When did you take an interest in animals and, specifically, helping animals? I grew up with animals and have always had a respect for them. I became vegetarian in high school, after learning about the animal agriculture industry, but it was not until college that I took an active interest in animal welfare. As an undergraduate at the University of North Carolina at Chapel Hill, I led an animal welfare-related volunteer group called Helping Paws for three years, which also led me to begin volunteering at the local animal shelter. I enjoyed helping animals through volunteer activities connected to this group. More importantly, my involvement with Helping Paws allowed me the opportunity to meet several individuals who worked in animal welfare, including at the Humane Society of the United States, Vegan Outreach and Compassion Over Killing. These experiences helped me realize that working in animal welfare was not only a volunteer activity but also a viable career option.

What did you study in undergrad, and what school did you attend? I attended the University of North Carolina at Chapel Hill and majored in English and Spanish.

What got you interested in pursuing a law degree? I took and greatly enjoyed an undergraduate course in environmental law. This class sparked my interest in the law, and I believed that attending law school would best allow me to work toward improving the current situation of animal welfare.

Where did you go to law school? I attended the University of North Carolina School of Law.

When you were involved with SALDF, what position(s) did you hold and what sort of activities and events did you help with and/or spearhead? My first year with SALDF, I was the founder and the president; the second year, I held the position of vice president. I organized group activities including hosting speakers on animal law and animal welfare at Carolina Law, pro bono projects concerning animal legal issues, fundraisers, vegetarian and vegan food events and bringing shelter animals to campus. Our greatest accomplishment as a group was to host the first animal law symposium at Carolina Law, which UNC Law SALDF still continues to hold annually.

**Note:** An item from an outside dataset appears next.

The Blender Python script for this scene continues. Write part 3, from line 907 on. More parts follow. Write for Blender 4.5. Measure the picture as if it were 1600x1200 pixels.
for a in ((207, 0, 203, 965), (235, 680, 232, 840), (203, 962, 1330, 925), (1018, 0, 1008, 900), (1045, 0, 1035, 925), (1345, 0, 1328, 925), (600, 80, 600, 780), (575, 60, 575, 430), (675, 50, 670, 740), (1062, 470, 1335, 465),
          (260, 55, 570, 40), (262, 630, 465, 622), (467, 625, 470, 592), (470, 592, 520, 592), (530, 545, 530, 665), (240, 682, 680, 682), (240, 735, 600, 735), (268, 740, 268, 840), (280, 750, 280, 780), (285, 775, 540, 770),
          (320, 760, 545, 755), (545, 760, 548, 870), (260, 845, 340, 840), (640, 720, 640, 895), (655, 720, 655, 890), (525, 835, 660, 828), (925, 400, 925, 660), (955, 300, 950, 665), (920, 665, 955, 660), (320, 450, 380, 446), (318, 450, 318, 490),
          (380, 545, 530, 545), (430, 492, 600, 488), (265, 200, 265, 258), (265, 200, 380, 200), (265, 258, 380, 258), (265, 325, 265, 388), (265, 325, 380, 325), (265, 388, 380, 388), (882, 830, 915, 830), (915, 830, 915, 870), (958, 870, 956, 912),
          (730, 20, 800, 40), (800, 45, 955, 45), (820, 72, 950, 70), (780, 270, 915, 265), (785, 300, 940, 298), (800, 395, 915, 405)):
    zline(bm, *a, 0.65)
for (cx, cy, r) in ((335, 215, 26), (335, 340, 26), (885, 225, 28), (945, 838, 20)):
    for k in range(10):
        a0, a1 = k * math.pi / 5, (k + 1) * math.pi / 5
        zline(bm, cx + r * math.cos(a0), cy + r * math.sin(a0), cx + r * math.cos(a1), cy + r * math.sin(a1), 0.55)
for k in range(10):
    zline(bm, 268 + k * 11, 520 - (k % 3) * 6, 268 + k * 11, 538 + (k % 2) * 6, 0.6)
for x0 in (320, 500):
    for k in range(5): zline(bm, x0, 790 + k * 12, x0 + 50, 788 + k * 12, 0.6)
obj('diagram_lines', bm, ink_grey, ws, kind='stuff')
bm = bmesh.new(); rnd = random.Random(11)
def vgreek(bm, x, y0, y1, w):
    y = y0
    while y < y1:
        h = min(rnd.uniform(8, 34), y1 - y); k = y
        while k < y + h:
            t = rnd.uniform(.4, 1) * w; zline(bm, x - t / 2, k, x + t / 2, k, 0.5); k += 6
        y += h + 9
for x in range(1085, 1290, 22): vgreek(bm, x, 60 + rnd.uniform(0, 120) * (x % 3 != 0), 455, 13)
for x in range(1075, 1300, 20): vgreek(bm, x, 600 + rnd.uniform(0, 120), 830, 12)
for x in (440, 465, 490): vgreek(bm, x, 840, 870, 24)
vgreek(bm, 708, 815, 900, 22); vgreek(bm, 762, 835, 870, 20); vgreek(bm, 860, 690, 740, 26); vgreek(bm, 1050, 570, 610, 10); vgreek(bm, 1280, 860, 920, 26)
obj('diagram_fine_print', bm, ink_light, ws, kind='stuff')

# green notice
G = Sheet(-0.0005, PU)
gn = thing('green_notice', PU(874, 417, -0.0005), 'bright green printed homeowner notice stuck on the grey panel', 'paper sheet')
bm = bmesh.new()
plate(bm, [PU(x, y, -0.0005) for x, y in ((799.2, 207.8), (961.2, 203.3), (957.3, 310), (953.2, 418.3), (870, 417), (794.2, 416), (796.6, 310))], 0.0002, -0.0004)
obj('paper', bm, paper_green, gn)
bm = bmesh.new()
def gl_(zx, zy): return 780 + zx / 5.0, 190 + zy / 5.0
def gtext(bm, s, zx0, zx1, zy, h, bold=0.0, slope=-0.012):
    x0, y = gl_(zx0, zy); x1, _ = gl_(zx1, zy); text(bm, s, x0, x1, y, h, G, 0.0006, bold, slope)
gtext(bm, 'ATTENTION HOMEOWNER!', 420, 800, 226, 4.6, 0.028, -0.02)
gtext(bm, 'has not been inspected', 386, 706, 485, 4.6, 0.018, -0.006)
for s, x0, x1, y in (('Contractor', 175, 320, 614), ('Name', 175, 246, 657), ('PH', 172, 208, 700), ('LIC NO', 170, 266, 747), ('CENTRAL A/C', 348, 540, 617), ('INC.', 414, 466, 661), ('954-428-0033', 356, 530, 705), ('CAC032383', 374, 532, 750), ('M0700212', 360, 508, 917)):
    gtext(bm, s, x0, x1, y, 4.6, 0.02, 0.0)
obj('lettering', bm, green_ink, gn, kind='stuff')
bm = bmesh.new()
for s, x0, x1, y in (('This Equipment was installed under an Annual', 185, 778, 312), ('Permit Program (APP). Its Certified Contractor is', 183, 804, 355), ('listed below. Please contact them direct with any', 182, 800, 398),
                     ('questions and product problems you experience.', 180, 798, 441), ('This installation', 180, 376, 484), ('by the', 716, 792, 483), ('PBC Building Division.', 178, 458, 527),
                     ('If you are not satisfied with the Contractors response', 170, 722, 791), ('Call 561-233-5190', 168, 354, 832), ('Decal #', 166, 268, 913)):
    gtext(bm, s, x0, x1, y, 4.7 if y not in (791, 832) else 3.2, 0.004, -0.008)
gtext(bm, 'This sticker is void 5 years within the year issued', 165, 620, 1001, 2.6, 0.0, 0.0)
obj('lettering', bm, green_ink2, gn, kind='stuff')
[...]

How did being involved with SALDF play a role in your education and career? Being involved with SALDF allowed me to immerse myself further into animal welfare and animal law, which confirmed for me that I wanted to pursue a career in animal welfare. I had the opportunity to explore current concerns related to animal welfare and possible ways to tackle these concerns. It also gave me the chance to lead others in animal welfare-related activities. My involvement with SALDF was undoubtedly the best part of my law school experience.

Any other noteworthy law school experiences, internships, etc.? My greatest accomplishment in law school was founding the SALDF group as well as successfully petitioning the law school for an animal law class. Additionally, I received the Animal Legal Defense Fund Advancement of Animal Law Scholarship, the Animal Legal and Historical Center research grant and a year-long clerkship with the Animal Legal Defense Fund’s Litigation Program—each of which allowed me to research animal law and its practical applications.

What do you hope to accomplish in your work for animals (and/or is there an accomplishment thus far you are particularly proud of)? At PETA, I worked to improve the quality of animal lives on a national level. At Burlington Animal Services, I am doing all that I can to improve animal lives on local level. What I hope to accomplish in my career and what I hope I have accomplished in my past experiences is to make a notable improvement in the lives of animals and to encourage others to see and understand the need for such improvement.

What advice would you give law students who are considering a career in animal law? I think what gives most law students pause about pursuing a career in animal law is that the pathway to such a career is not always apparent. I would encourage students interested in animal law to understand that there are in fact numerous ways to enter the field of animal law and have a successful career in that field. Speaking with any of the countless individuals in this field is an ideal way for students to begin understanding the opportunities in the field and what direction they may want to pursue.